[DATA FOR THIS TASK]

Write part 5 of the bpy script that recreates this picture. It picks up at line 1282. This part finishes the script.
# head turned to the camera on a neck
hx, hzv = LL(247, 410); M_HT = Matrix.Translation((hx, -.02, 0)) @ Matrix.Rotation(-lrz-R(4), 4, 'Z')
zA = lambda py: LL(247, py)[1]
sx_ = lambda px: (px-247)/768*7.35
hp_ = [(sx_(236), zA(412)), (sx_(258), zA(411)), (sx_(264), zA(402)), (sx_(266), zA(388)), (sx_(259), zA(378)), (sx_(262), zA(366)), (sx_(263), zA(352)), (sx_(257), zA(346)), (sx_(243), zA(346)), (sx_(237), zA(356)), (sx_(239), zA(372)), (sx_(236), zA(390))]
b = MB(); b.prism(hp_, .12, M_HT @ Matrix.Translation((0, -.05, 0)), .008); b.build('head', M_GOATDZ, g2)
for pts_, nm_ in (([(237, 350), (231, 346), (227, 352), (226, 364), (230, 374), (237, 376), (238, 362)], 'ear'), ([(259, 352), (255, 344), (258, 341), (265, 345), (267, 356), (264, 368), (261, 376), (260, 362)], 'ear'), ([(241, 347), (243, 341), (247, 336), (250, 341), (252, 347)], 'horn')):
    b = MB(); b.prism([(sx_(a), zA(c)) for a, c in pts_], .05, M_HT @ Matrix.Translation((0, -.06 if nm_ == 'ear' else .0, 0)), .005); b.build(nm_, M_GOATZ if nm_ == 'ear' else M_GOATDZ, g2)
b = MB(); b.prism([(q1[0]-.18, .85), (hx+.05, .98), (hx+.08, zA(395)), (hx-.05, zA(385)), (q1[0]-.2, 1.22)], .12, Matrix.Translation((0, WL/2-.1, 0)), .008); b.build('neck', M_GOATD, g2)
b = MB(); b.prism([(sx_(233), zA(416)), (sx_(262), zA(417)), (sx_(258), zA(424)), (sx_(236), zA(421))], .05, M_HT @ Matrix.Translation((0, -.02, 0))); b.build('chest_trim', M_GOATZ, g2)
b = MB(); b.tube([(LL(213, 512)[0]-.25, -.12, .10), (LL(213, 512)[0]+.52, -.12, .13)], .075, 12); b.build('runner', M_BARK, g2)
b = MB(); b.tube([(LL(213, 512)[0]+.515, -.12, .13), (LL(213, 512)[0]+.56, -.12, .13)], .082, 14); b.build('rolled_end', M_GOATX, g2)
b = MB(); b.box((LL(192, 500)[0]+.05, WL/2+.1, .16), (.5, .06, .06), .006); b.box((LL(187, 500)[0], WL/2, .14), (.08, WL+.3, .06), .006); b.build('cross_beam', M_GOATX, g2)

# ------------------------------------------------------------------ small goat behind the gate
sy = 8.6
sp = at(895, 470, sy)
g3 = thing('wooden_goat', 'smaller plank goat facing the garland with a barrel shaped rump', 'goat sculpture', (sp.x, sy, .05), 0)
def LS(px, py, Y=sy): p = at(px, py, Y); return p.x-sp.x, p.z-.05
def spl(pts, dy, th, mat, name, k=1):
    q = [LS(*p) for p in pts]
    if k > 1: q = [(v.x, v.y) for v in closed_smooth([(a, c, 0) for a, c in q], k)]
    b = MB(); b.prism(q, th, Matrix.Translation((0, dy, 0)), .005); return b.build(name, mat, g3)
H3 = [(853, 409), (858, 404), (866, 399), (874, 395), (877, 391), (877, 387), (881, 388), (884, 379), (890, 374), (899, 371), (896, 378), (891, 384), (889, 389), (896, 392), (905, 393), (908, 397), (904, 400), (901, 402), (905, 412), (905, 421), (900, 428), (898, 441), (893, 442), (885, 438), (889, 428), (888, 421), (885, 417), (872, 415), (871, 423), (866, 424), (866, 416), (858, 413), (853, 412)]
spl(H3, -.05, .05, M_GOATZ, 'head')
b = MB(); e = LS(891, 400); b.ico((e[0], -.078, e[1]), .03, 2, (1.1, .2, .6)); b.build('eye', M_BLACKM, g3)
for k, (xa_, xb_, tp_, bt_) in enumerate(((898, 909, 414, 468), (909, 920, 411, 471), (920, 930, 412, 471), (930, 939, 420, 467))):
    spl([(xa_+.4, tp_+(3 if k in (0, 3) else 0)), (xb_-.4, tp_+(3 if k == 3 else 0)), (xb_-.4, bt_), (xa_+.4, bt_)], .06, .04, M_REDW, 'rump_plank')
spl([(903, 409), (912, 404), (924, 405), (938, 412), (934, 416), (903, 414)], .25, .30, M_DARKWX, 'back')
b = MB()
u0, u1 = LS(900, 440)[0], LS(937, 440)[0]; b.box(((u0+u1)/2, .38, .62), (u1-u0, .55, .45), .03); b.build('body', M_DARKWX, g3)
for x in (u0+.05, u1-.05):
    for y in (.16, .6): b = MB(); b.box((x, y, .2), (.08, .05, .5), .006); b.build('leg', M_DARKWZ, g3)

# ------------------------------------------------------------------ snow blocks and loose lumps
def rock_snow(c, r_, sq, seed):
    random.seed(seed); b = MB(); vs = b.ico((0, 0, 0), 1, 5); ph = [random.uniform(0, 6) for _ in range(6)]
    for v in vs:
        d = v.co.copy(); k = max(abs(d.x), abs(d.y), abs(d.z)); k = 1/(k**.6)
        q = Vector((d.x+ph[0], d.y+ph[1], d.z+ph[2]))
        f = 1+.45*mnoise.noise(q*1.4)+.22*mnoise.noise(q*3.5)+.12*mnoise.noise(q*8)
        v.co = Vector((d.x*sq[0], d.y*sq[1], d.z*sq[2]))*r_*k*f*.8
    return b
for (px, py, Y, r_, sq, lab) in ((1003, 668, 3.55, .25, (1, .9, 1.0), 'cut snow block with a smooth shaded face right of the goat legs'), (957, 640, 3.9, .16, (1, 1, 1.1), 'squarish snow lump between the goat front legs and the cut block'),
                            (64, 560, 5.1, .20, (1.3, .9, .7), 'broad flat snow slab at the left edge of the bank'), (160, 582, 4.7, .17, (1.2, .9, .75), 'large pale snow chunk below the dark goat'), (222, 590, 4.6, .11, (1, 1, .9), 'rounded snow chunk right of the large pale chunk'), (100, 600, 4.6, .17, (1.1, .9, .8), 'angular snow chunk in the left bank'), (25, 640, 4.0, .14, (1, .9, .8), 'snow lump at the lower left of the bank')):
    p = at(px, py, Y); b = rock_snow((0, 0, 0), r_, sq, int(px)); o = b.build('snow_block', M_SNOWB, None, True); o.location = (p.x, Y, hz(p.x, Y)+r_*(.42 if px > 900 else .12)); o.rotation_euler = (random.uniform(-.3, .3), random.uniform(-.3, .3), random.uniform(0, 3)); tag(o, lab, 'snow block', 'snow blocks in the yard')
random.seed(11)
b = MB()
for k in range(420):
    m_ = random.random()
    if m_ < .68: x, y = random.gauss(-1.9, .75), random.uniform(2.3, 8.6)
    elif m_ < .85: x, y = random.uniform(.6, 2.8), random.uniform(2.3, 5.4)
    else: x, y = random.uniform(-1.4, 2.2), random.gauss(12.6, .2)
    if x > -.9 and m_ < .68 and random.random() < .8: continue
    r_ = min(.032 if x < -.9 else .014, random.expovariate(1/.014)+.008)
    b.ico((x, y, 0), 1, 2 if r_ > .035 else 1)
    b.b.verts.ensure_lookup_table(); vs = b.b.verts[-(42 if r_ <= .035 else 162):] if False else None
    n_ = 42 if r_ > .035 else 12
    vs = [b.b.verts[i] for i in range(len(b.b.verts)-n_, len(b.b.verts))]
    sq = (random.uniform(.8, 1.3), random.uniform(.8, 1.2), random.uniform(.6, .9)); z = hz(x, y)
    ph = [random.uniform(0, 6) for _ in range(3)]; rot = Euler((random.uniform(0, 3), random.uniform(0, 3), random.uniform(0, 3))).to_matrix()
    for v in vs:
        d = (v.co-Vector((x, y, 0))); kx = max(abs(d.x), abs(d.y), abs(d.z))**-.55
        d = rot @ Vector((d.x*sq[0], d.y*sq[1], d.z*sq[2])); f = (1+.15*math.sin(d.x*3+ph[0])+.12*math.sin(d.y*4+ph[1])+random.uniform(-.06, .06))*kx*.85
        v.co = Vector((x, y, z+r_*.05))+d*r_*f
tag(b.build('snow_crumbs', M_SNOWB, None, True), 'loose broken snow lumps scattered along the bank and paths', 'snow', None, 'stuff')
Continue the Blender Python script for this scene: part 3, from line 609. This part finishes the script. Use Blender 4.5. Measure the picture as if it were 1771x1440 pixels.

[INSTRUCTIONS TO FOLLOW]
Beginning at the top of the data, extract each line through the line containing "b = MB(); b.prism(hp_, .12, M_HT" and return those lines exactly, with nothing added.

[ANSWER FOR THIS EXERCISE]
Write part 5 of the bpy script that recreates this picture. It picks up at line 1282. This part finishes the script.
# head turned to the camera on a neck
hx, hzv = LL(247, 410); M_HT = Matrix.Translation((hx, -.02, 0)) @ Matrix.Rotation(-lrz-R(4), 4, 'Z')
zA = lambda py: LL(247, py)[1]
sx_ = lambda px: (px-247)/768*7.35
hp_ = [(sx_(236), zA(412)), (sx_(258), zA(411)), (sx_(264), zA(402)), (sx_(266), zA(388)), (sx_(259), zA(378)), (sx_(262), zA(366)), (sx_(263), zA(352)), (sx_(257), zA(346)), (sx_(243), zA(346)), (sx_(237), zA(356)), (sx_(239), zA(372)), (sx_(236), zA(390))]
b = MB(); b.prism(hp_, .12, M_HT @ Matrix.Translation((0, -.05, 0)), .008); b.build('head', M_GOATDZ, g2)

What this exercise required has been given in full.